Chissà se Paul apprezzerebbe l’appellativo “ragazzo”? Perché così viene spontaneo chiamarlo nonostante i suo i 43 anni. Forse è la fermezza nel raccontare una professione – il cuoco – che è arrivata come le stagioni; non puoi mica fermarle?! Così la sua creatività. Un tempo si trattava di disegno, pittura, fotografia; poi le forme e i sapori sono diventati, per definizione, il suo mezzo espressivo e l’influenza di personaggi come Marco Pierre White e Alain Passard hanno fatto il resto.
Ecco così che sir Paul Canningham oggi è l’altra possibile faccia di una cucina che delle stelle ha scelto l’essenza: ricerca, lavoro d’equipe e calma sono il punto di svolta di una carriera che volge alla campagna (Jutland – Danimarca) riportando Paul direttamente alle origini. A sostenerlo, una formazione classica e i sapori del Nord. È tutta sua invece, la creatività che firma una cucina semplice ma di gran carattere.
Dopo il successo di “Tivoli” e la stella Michelin è stato difficile lasciare Copenaghen per un nuovo progetto in campagna?
«L’Henne Kirkeby Kro in realtà non è un nuovo progetto. Per me è stato come fare un salto indietro a quando il nonno, con i suoi orti, provvedeva a sfamarci».
Cosa non manca mai dalla sua dispensa?
«Aglio e burro; uova, latte e formaggi dei piccoli produttori.

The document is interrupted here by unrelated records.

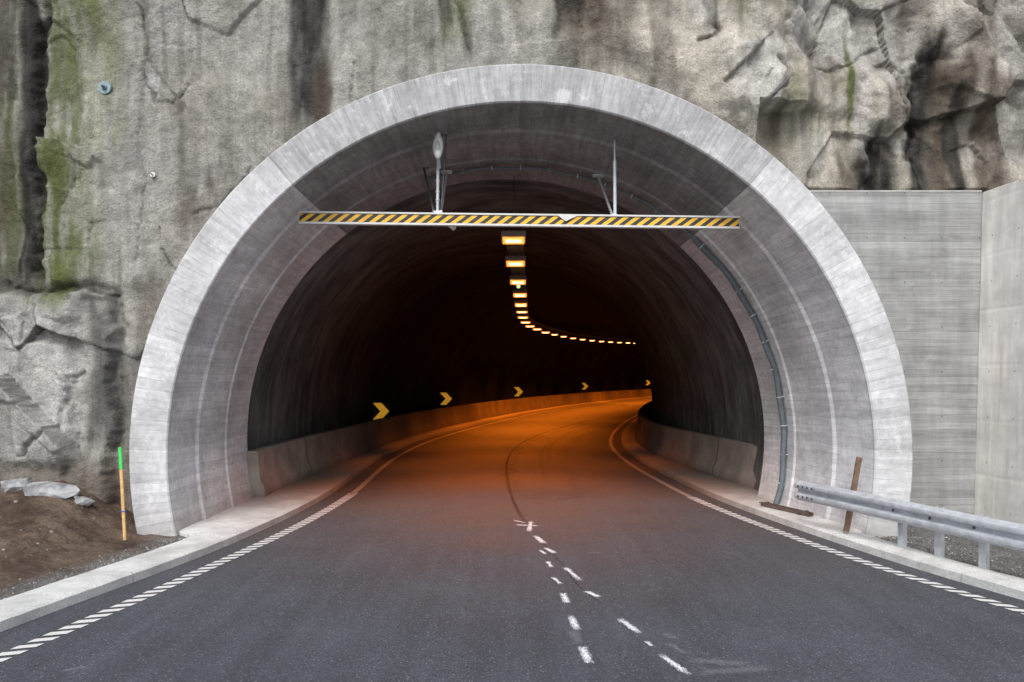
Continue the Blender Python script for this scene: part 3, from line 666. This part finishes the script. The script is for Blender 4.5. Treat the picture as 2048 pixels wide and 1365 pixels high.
for i,(x,d,z) in enumerate(P3):
    e=empty("tunnel_light",(x,d,z),label="orange sodium light box fixed under the tunnel roof",category="tunnel light",group="orange lights along the tunnel roof");e.rotation_euler=(0,0,-hds[i]*.6)
    if i>4:e.scale=(1,.7,.6)
    if i>10:e.scale=(.85,.6,.5)
    for j_,(nm,me) in enumerate((("housing",hme),("lamp_glass",lme),("lamp_tube",tme),("mounting_bracket",bme),("mounting_bracket",bme))):
        o=bpy.data.objects.new(nm,me);COL.objects.link(o);o.parent=e
        if j_>2:o.location.x=.2 if j_==3 else -.2
    if 4<i<20 and i%2==0:continue     # lamps stand closer than their light pools need
    ld=bpy.data.lights.new("sodium_light","SPOT")
    ld.energy=(2500,2500,2700,3300,4000)[min(i,4)] if i<6 else 4300
    ld.color=(1,.20,.008);ld.spot_size=math.radians(88 if i<2 else 92 if i<7 else 112);ld.spot_blend=.95;ld.shadow_soft_size=.15
    lo=bpy.data.objects.new("sodium_light",ld);COL.objects.link(lo);lo.location=(x+.35*(float(cen(d))-x),d+.1,z-.16)
    if i==0:lo.rotation_euler=(math.radians(-27),0,0)
    if i==1:lo.rotation_euler=(math.radians(-12),0,0)
# cable ladder
Lp=np.array([(-.02,17.2,6.05)]+[p for p in P3]);fx_=hermite(Lp[:,1],Lp[:,0]);fz_=hermite(Lp[:,1],Lp[:,2])
D=np.arange(20.9,100,.25);c_=fx_(D);zz_=fz_(D)+.30
vs=[];fs=[]
def bx(x0,x1,y0,y1,z0,z1,sh=0,dz=0):
    b=len(vs);vs.extend([(x0,y0,z0),(x1,y0,z0),(x1+sh,y1,z0+dz),(x0+sh,y1,z0+dz),(x0,y0,z1),(x1,y0,z1),(x1+sh,y1,z1+dz),(x0+sh,y1,z1+dz)])
    fs.extend([(b,b+1,b+2,b+3),(b+4,b+5,b+6,b+7),(b,b+1,b+5,b+4),(b+1,b+2,b+6,b+5),(b+2,b+3,b+7,b+6),(b+3,b,b+4,b+7)])
for i in range(len(D)-1):
    sh=c_[i+1]-c_[i];z=zz_[i];dz=zz_[i+1]-z
    bx(c_[i]-.24,c_[i]-.21,D[i],D[i+1],z,z+.07,sh,dz);bx(c_[i]+.21,c_[i]+.24,D[i],D[i+1],z,z+.07,sh,dz);bx(c_[i]-.21,c_[i]+.21,D[i],D[i]+.05,z,z+.03,0)
new_obj("cable_ladder",poly_me("cable_ladder",vs,fs),mat=MAT_DARKST,label="dark steel cable ladder above the tunnel lights",cat="cable ladder")
e=empty("warning_lamp",at(1037,570,31.5),label="small pale green lantern hanging below a tunnel light",category="lamp")
new_obj("lantern_glass",bm_me("lantern_glass",lambda bm:box(bm,(0,0,0),(.14,.12,.26)),.02),parent=e,mat=MAT_SIGNL)
new_obj("lantern_frame",bm_me("lantern_frame",lambda bm:(box(bm,(0,0,.16),(.5,.16,.06)),box(bm,(0,.06,.35),(.03,.03,.4))),.004),parent=e,mat=MAT_HOUS)

# ---------------------------------------------------------------- chevrons
for px_,py_,sz in[(762,823,.60),(892,798,.60),(1037,784,.64),(1170,773,.62),(1296,766,.60)]:
    ds=np.linspace(20,125,4000);xx=cen(ds)-4.80*sq(ds);k_=np.argmin(np.abs(1024+xx/ds*F-px_));D_=ds[k_];x_,_,z_=at(px_,py_,D_)
    h=sz
    e=empty("chevron_sign",(x_,D_,z_),label="black plate with yellow chevron pointing along the bend",category="road sign",group="chevron signs along the tunnel bend")
    e.rotation_euler=(0,0,-.12)
    new_obj("sign_plate",bm_me("sign_plate",lambda bm:box(bm,(0,.02,0),(h*1.06,.02,h*1.06)),.004),parent=e,mat=MAT_BLACK)
    a=h/2
    v=[(-a,0,a),(-a+.52*h,0,a),(a,0,0),(-a+.52*h,0,-a),(-a,0,-a),(-a+.46*h,0,0)]
    def cf(bm):
        q=[bm.verts.new(p) for p in v];f=bm.faces.new(q);r_=bmesh.ops.extrude_face_region(bm,geom=[f]);bmesh.ops.translate(bm,vec=(0,-.004,0),verts=[u for u in r_["geom"] if isinstance(u,bmesh.types.BMVert)])
        for u in bm.verts:u.co.y+=.006
    new_obj("chevron_arrow",bm_me("chevron_arrow",cf),parent=e,mat=MAT_CHEV)
    for sx_ in(-.15,.15):new_obj("sign_bracket",bm_me("sign_bracket",lambda bm:box(bm,(sx_,.06,-h*.5-.12),(.04,.03,.4)),.003),parent=e,mat=MAT_BLACK)

# ---------------------------------------------------------------- guardrail
gx=hermite([3,6,7.7,9.54,11.3,13.3],[9.2,7.55,6.72,5.99,5.36,4.65])
RZ=.65
gr_=empty("guardrail",(5.36,11.3,.08),label="galvanised steel guardrail with corrugated beam at tunnel mouth",category="guardrail")
o0=Vector(gr_.location)
def rz(d):return RZ+.02-.05*ss(13.3,9,np.array(float(d)))
prof=[(.0,.158),(-.012,.155),(-.03,.135),(-.085,.112),(-.09,.10),(-.09,.062),(-.085,.05),(-.015,.022),(-.008,.012),(-.008,-.012),(-.015,-.022),(-.085,-.05),(-.09,-.062),(-.09,-.10),(-.085,-.112),(-.03,-.135),(-.012,-.155),(.0,-.158)]
D=np.linspace(3,13.3,70);V=np.zeros((len(D),len(prof)*2,3))
def gframe(d):
    s_=float(gx(d+.05)-gx(d-.05))*10;return Vector((1,-s_,0)).normalized()
for i,d in enumerate(D):
    n=gframe(d);zc=float(rz(d))
    for j,(o,z) in enumerate(prof):
        p=Vector((float(gx(d)),d,zc+z))+n*o;V[i,j]=p-o0
        V[i,len(prof)*2-1-j]=p+n*.006-o0
new_obj("rail_beam",grid_me("rail_beam",V,wrap=True),parent=gr_,mat=MAT_GALV,smooth=35)
for d in (11.42,10.83,10.19,8.4,6.6,4.6):
    n=gframe(d);R_=Matrix.Rotation(math.atan2(n.y,n.x),3,'Z');c0=Vector((float(gx(d)),d,0))
    def fn(bm):
        for dx,dy,sx_,sy_ in[(.12,0,.006,.10),(.155,.047,.07,.006),(.155,-.047,.07,.006)]:
            box(bm,c0-o0+R_@Vector((dx,dy,0))+Vector((0,0,.355)),(sx_,sy_,.84),R_)
    new_obj("post",bm_me("post",fn,.0015),parent=gr_,mat=MAT_GALV)
    new_obj("spacer",bm_me("spacer",lambda bm:box(bm,c0-o0+R_@Vector((.06,0,0))+Vector((0,0,RZ-.01)),(.10,.07,.22),R_),.004),parent=gr_,mat=MAT_GALV)
bbm=bm_me("bolt",lambda bm:cyl(bm,(-.012,0,0),(.01,0,0),.018,.018,8));bbm.materials.append(MAT_DARKST)
for d in (13.2,13.1,13.0,12.9,11.42,10.83,10.19,9.0,9.08):
    n=gframe(d)
    for zz in ((0,) if d in(11.42,10.83,10.19) else (.08,-.08)):
        o=bpy.data.objects.new("bolt",bbm);COL.objects.link(o);o.parent=gr_
        o.location=Vector((float(gx(d)),d,float(rz(d))+zz))-o0+n*(-.012 if zz==0 else -.09);o.rotation_euler=(0,0,math.atan2(n.y,n.x))
# plank
p0=Vector(at(1692,1064,12.42));p1=Vector(at(1719,915,12.5))
pl=empty("wooden_plank",p0,label="weathered wooden plank leaning against the arch foot",category="plank")
def plank(bm):
    d=(p1-p0);q=Vector((0,0,1)).rotation_difference(d.normalized()).to_matrix();box(bm,d/2,(.085,.03,d.length),q)
    bmesh.ops.subdivide_edges(bm,edges=[e for e in bm.edges if e.calc_length()>.5],cuts=8)
    for v in bm.verts:v.co+=Vector((random.uniform(-.003,.003),random.uniform(-.003,.003),0))
new_obj("plank_board",bm_me("plank_board",plank),parent=pl,mat=MAT_WOOD)
# steel channel on pavement
an=empty("steel_channel",at(1572,1026,14.55),label="brown steel channel lying on the concrete kerb",category="steel profile");an.location.z=KH+.012
def chan(bm):
    box(bm,(0,0,.004),(1.3,.10,.006));box(bm,(0,-.047,.035),(1.3,.006,.06));box(bm,(0,.047,.035),(1.3,.006,.06));box(bm,(-.6,0,.06),(.06,.2,.02));box(bm,(.45,0,.06),(.06,.2,.02))
an.rotation_euler=(0,0,math.radians(-70));new_obj("channel_body",bm_me("channel_body",chan,.001),parent=an,mat=MAT_RUST)
# stake
s0=Vector((-5.78,12.25,.03));s1=Vector(at(240,895,12.25))
stk=empty("marker_stake",s0,label="thin yellow survey stake with bright green painted top",category="stake")
dv=s1-s0
def stb(a,b,w):
    def fn(bm):
        A=dv*a;B=dv*b;q=Vector((0,0,1)).rotation_difference(dv.normalized()).to_matrix();box(bm,(A+B)/2,(w,w*.6,(B-A).length),q)
    return fn
new_obj("stake_shaft",bm_me("stake_shaft",stb(-.05,.77,.045),.003),parent=stk,mat=MAT_STAKE)
new_obj("stake_top",bm_me("stake_top",stb(.77,1,.047),.003),parent=stk,mat=MAT_GREEN)
new_obj("stake_tape",bm_me("stake_tape",stb(.32,.335,.06),.002),parent=stk,mat=MAT_BLUE)
# rock bolt plates
XX=np.linspace(-13,14,nx);ZZ=np.linspace(-.6,14.5,nz)
def rock_y(x,z):
    i=np.argmin(abs(XX-x));j=np.argmin(abs(ZZ-z));return float(Yr[i-3:i+4,j-3:j+4].min())
def bolt(px_,py_,r,mat,lab):
    x_,_,z_=at(px_,py_,13.3);y_=rock_y(x_,z_)
    e=empty("rock_bolt",(x_,y_,z_),label=lab,category="rock bolt",group="rock bolts in the cutting")
    def fn(bm):
        cyl(bm,(0,.0,0),(0,-.02,0),r,r*.95,24);cyl(bm,(0,-.02,0),(0,-.05,0),r*.45,r*.35,20)
    new_obj("bolt_plate",bm_me("bolt_plate",fn),parent=e,mat=mat,smooth=40)
    new_obj("bolt_nut",bm_me("bolt_nut",lambda bm:(cyl(bm,(0,-.04,0),(0,-.075,0),r*.25,r*.25,6),cyl(bm,(0,-.07,0),(0,-.12,0),r*.12,r*.12,10))),parent=e,mat=MAT_DARKST)
bolt(199,168,.11,MAT_BLUEPL,"round blue-grey bolt plate on mossy rock")
bolt(290,341,.045,MAT_WHITEST,"small pale bolt head in the rock")
x_,_,z_=at(1548,188,13.6);y_=rock_y(x_,z_)
e=empty("steel_bar",(x_,y_,z_),label="grey steel rod sticking out of the rock",category="steel rod")
new_obj("bar_rod",bm_me("bar_rod",lambda bm:(cyl(bm,(-.14,-.03,-.14),(.16,-.0,.16),.012),cyl(bm,(-.14,-.03,-.14),(-.155,-.03,-.155),.02))),parent=e,mat=MAT_DARKST,smooth=40)

# ---------------------------------------------------------------- camera, light
cd=bpy.data.cameras.new("camera");cam=bpy.data.objects.new("camera",cd);COL.objects.link(cam)
cam.location=(0,0,CH);cam.rotation_euler=(math.pi/2,0,0);cd.sensor_width=36;cd.lens=F/2048*36;cd.shift_y=(HY-682.5)/2048;cd.clip_end=1500
scene.camera=cam
w=bpy.data.worlds.new("World");scene.world=w;w.use_nodes=True;nt=w.node_tree
sky=nt.nodes.new("ShaderNodeTexSky");sky.sky_type='NISHITA';sky.sun_disc=False
EL=math.radians(46);AZ=math.radians(192)   # sun behind the camera
sky.sun_elevation=EL;sky.sun_rotation=AZ;sky.air_density=1.0;sky.dust_density=3.0;sky.ozone_density=1.5
hs_=nt.nodes.new("ShaderNodeHueSaturation");hs_.inputs["Saturation"].default_value=.5
bg=nt.nodes["Background"];bg.inputs[1].default_value=.2
nt.links.new(sky.outputs[0],hs_.inputs["Color"]);nt.links.new(hs_.outputs[0],bg.inputs[0])
sl=bpy.data.lights.new("sun","SUN");sl.energy=2.2;sl.angle=math.radians(25);sl.color=(1,.985,.97)
so=bpy.data.objects.new("sun",sl);COL.objects.link(so)
dirv=Vector((math.sin(AZ)*math.cos(EL),math.cos(AZ)*math.cos(EL),math.sin(EL)))
so.rotation_euler=dirv.to_track_quat('Z','Y').to_euler();so.location=dirv*30
scene.view_settings.view_transform='Standard';scene.view_settings.look='None';scene.view_settings.exposure=0
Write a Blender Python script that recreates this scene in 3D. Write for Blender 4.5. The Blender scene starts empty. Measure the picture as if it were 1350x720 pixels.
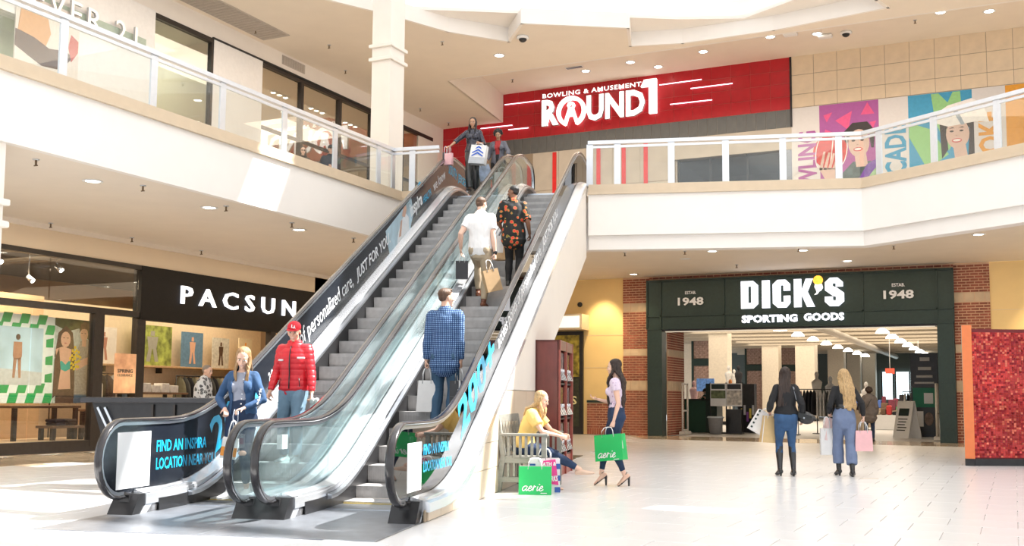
import bpy, math, random
import numpy as np
from mathutils import Vector, Matrix
S = bpy.context.scene
COL = S.collection
PI = math.pi
R_ = random.Random(7)
# ------------------------------------------------------------------ camera
cam_d = bpy.data.cameras.new('camera'); cam = bpy.data.objects.new('camera', cam_d); COL.objects.link(cam)
Rw, Uw, Fw = (0.90235776, 0.4309169, 0.0078163), (0.0308749, -0.08272125, 0.99609434), (-0.42988046, 0.89859213, 0.08794868)
m = Matrix(((Rw[0], Uw[0], -Fw[0], 0), (Rw[1], Uw[1], -Fw[1], 0), (Rw[2], Uw[2], -Fw[2], 1.18), (0, 0, 0, 1)))
cam.matrix_world = m
cam_d.sensor_width = 36; cam_d.lens = 36 * 1380.626 / 1350; cam_d.shift_y = (402.872 - 360) / 1350
cam_d.clip_end = 400; cam_d.clip_start = 0.05
S.camera = cam
# ------------------------------------------------------------------ light, exposure
S.view_settings.view_transform = 'Standard'; S.view_settings.look = 'None'
S.view_settings.exposure = 0.45; S.view_settings.gamma = 1; S.view_settings.use_curve_mapping = False
S.cycles.use_denoising = True; S.cycles.max_bounces = 9; S.cycles.diffuse_bounces = 4; S.cycles.transparent_max_bounces = 24
S.cycles.glossy_bounces = 3; S.cycles.sample_clamp_indirect = 6; S.cycles.caustics_reflective = False; S.cycles.caustics_refractive = False
w = bpy.data.worlds.new('sky'); S.world = w; w.use_nodes = True
nt = w.node_tree; bg = nt.nodes['Background']; bg.inputs['Color'].default_value = (0.93, 0.965, 1, 1); bg.inputs['Strength'].default_value = 1.1
sun_d = bpy.data.lights.new('sun', 'SUN'); sun = bpy.data.objects.new('sun', sun_d); COL.objects.link(sun)
sun_d.energy = 12.0; sun_d.angle = math.radians(0.9); sun_d.color = (1, 0.97, 0.92)
sun.rotation_euler = Vector((-0.5, -0.36, -0.8)).to_track_quat('-Z', 'Y').to_euler()
sun.location = (6, 10, 25)
def area(name, loc, size, power, color=(1, 0.86, 0.68), rot=(0, 0, 0), size_y=None):
    d = bpy.data.lights.new(name, 'AREA'); o = bpy.data.objects.new(name, d); COL.objects.link(o)
    d.energy = power; d.color = color; d.shape = 'RECTANGLE'; d.size = size; d.size_y = size_y or size
    o.location = loc; o.rotation_euler = rot; return o
area('skylight_glow', (-5.5, 12, 13.0), 12, 700, (0.97, 0.98, 1), size_y=20)
area('shop_lighting_left', (-20.2, 20.5, 4.2), 3.5, 260, (1, 0.80, 0.55), size_y=9)
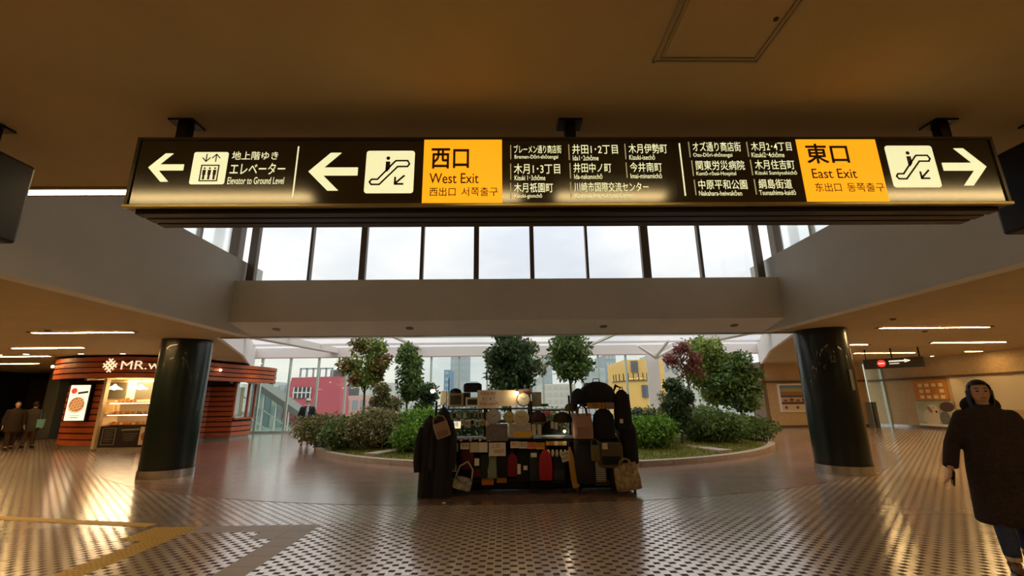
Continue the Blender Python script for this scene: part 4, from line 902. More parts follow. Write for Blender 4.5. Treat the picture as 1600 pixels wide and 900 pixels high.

E poi ancora, olio extra vergine, ortaggi freschi del mio orto e marmite (una pasta spalmabile di concentrato di brodo)».
I punti di forza e debolezza della sua cucina
«Oltre ai tanti aspetti ancora da rodare, è il clima sereno il valore aggiunto del ristorante. Siamo un team di pensatori, oltre che di cuochi!»
Cosa caratterizza il suo lavoro?
«Soprattutto l’onestà professionale. Sono circondato da prodotti fantastici; dal mare e fattorie; da un orto che curo personalmente, sempre rigoglioso.